[start Records for the exercise]

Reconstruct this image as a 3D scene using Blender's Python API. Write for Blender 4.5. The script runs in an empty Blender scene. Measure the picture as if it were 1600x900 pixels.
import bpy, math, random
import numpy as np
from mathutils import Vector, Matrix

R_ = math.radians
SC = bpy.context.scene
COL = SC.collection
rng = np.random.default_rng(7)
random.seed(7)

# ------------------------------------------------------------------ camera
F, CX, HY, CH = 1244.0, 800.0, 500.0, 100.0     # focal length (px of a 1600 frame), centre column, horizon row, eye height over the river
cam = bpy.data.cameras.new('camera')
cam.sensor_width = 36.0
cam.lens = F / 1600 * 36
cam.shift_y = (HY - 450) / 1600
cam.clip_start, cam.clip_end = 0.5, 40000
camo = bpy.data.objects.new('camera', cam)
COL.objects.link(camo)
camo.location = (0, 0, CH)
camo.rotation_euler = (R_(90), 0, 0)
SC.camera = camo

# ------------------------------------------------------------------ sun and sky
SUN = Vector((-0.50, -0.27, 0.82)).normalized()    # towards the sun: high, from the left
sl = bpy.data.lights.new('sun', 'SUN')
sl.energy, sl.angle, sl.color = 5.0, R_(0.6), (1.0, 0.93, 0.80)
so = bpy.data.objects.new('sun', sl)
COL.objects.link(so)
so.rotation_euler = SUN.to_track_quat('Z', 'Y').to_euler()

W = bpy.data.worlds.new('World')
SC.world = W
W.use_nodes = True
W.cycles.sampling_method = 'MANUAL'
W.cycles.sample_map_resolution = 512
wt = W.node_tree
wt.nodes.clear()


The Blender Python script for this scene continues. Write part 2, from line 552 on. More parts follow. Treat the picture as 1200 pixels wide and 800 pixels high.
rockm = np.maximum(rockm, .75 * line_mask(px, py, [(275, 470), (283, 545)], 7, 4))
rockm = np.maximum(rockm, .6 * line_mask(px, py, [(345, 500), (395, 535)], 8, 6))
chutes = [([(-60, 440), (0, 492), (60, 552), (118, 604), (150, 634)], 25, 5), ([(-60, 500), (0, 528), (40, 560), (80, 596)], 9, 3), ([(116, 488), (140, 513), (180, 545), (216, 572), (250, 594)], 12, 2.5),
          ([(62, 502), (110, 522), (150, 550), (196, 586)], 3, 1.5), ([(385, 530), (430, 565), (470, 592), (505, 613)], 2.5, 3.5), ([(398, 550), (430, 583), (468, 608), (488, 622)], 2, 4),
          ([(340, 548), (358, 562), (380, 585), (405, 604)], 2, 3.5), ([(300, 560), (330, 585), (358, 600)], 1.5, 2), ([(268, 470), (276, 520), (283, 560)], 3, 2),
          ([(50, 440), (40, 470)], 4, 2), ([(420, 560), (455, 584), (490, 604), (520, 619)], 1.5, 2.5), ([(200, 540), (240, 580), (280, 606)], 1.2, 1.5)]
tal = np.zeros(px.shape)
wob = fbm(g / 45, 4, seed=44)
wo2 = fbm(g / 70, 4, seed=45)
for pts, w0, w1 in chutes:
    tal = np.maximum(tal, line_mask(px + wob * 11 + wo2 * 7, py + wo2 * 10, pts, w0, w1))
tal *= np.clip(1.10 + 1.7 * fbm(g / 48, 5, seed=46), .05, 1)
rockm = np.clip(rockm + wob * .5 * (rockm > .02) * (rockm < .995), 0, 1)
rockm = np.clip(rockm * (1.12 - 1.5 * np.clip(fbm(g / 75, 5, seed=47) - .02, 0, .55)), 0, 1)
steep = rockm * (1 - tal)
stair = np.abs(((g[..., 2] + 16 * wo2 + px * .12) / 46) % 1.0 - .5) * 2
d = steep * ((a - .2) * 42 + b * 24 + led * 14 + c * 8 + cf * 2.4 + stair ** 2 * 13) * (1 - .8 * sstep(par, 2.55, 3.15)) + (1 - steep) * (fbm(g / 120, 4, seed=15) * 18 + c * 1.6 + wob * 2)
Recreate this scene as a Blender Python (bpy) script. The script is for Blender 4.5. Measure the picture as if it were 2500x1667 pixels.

[end Records for the exercise]

◆ **Goal of the exercise**
Return, please, the lines of the data from the first through the line containing "random.seed(7)", both kept, exactly as they stand and nothing more.

◆ **Full output**
Reconstruct this image as a 3D scene using Blender's Python API. Write for Blender 4.5. The script runs in an empty Blender scene. Measure the picture as if it were 1600x900 pixels.
import bpy, math, random
import numpy as np
from mathutils import Vector, Matrix

R_ = math.radians
SC = bpy.context.scene
COL = SC.collection
rng = np.random.default_rng(7)
random.seed(7)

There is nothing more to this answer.